Start Collected data
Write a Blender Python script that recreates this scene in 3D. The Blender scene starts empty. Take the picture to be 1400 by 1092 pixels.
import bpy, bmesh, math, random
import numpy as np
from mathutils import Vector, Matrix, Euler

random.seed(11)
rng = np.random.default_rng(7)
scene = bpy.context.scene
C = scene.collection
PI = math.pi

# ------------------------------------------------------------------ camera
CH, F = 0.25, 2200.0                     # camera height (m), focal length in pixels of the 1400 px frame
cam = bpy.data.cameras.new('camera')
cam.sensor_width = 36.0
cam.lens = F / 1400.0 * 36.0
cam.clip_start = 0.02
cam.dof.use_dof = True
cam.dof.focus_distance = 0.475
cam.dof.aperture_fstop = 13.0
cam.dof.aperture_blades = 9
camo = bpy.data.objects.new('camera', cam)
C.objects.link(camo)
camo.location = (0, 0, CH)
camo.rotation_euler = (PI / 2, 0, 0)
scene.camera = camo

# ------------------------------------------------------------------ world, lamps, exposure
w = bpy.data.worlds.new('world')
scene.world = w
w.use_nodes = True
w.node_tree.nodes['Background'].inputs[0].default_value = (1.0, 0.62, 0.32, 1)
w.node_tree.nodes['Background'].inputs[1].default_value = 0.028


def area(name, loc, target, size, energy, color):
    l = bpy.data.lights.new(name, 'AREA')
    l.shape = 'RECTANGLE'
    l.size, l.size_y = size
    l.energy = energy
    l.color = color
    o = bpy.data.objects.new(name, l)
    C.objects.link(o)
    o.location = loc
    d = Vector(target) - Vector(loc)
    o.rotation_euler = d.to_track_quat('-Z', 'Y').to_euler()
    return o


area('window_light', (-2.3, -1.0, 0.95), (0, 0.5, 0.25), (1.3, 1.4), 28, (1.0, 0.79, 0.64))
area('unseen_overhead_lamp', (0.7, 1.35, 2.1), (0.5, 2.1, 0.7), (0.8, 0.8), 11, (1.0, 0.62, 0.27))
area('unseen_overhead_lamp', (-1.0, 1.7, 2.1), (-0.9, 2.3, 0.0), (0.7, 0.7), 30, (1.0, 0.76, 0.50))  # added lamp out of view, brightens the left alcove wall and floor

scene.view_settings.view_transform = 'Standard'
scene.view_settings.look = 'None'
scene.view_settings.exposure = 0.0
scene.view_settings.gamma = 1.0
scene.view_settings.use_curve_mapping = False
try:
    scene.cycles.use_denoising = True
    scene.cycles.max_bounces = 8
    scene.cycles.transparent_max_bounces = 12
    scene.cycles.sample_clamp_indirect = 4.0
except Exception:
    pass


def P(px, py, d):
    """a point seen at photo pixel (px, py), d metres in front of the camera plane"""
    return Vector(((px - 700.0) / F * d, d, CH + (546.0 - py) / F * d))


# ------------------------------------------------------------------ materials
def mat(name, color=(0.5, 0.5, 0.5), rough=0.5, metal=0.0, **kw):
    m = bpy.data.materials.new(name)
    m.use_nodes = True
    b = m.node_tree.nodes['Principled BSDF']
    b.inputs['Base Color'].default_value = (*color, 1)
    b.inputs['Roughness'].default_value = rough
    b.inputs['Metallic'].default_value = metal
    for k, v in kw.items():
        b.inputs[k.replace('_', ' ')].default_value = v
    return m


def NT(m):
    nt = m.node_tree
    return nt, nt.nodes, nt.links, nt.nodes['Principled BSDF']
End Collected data
Exercise objective: Give back the data above exactly as it appears.

Solution to this task:
Write a Blender Python script that recreates this scene in 3D. The Blender scene starts empty. Take the picture to be 1400 by 1092 pixels.
import bpy, bmesh, math, random
import numpy as np
from mathutils import Vector, Matrix, Euler

random.seed(11)
rng = np.random.default_rng(7)
scene = bpy.context.scene
C = scene.collection
PI = math.pi

# ------------------------------------------------------------------ camera
CH, F = 0.25, 2200.0                     # camera height (m), focal length in pixels of the 1400 px frame
cam = bpy.data.cameras.new('camera')
cam.sensor_width = 36.0
cam.lens = F / 1400.0 * 36.0
cam.clip_start = 0.02
cam.dof.use_dof = True
cam.dof.focus_distance = 0.475
cam.dof.aperture_fstop = 13.0
cam.dof.aperture_blades = 9
camo = bpy.data.objects.new('camera', cam)
C.objects.link(camo)
camo.location = (0, 0, CH)
camo.rotation_euler = (PI / 2, 0, 0)
scene.camera = camo

# ------------------------------------------------------------------ world, lamps, exposure
w = bpy.data.worlds.new('world')
scene.world = w
w.use_nodes = True
w.node_tree.nodes['Background'].inputs[0].default_value = (1.0, 0.62, 0.32, 1)
w.node_tree.nodes['Background'].inputs[1].default_value = 0.028


def area(name, loc, target, size, energy, color):
    l = bpy.data.lights.new(name, 'AREA')
    l.shape = 'RECTANGLE'
    l.size, l.size_y = size
    l.energy = energy
    l.color = color
    o = bpy.data.objects.new(name, l)
    C.objects.link(o)
    o.location = loc
    d = Vector(target) - Vector(loc)
    o.rotation_euler = d.to_track_quat('-Z', 'Y').to_euler()
    return o


area('window_light', (-2.3, -1.0, 0.95), (0, 0.5, 0.25), (1.3, 1.4), 28, (1.0, 0.79, 0.64))
area('unseen_overhead_lamp', (0.7, 1.35, 2.1), (0.5, 2.1, 0.7), (0.8, 0.8), 11, (1.0, 0.62, 0.27))
area('unseen_overhead_lamp', (-1.0, 1.7, 2.1), (-0.9, 2.3, 0.0), (0.7, 0.7), 30, (1.0, 0.76, 0.50))  # added lamp out of view, brightens the left alcove wall and floor

scene.view_settings.view_transform = 'Standard'
scene.view_settings.look = 'None'
scene.view_settings.exposure = 0.0
scene.view_settings.gamma = 1.0
scene.view_settings.use_curve_mapping = False
try:
    scene.cycles.use_denoising = True
    scene.cycles.max_bounces = 8
    scene.cycles.transparent_max_bounces = 12
    scene.cycles.sample_clamp_indirect = 4.0
except Exception:
    pass


def P(px, py, d):
    """a point seen at photo pixel (px, py), d metres in front of the camera plane"""
    return Vector(((px - 700.0) / F * d, d, CH + (546.0 - py) / F * d))


# ------------------------------------------------------------------ materials
def mat(name, color=(0.5, 0.5, 0.5), rough=0.5, metal=0.0, **kw):
    m = bpy.data.materials.new(name)
    m.use_nodes = True
    b = m.node_tree.nodes['Principled BSDF']
    b.inputs['Base Color'].default_value = (*color, 1)
    b.inputs['Roughness'].default_value = rough
    b.inputs['Metallic'].default_value = metal
    for k, v in kw.items():
        b.inputs[k.replace('_', ' ')].default_value = v
    return m


def NT(m):
    nt = m.node_tree
    return nt, nt.nodes, nt.links, nt.nodes['Principled BSDF']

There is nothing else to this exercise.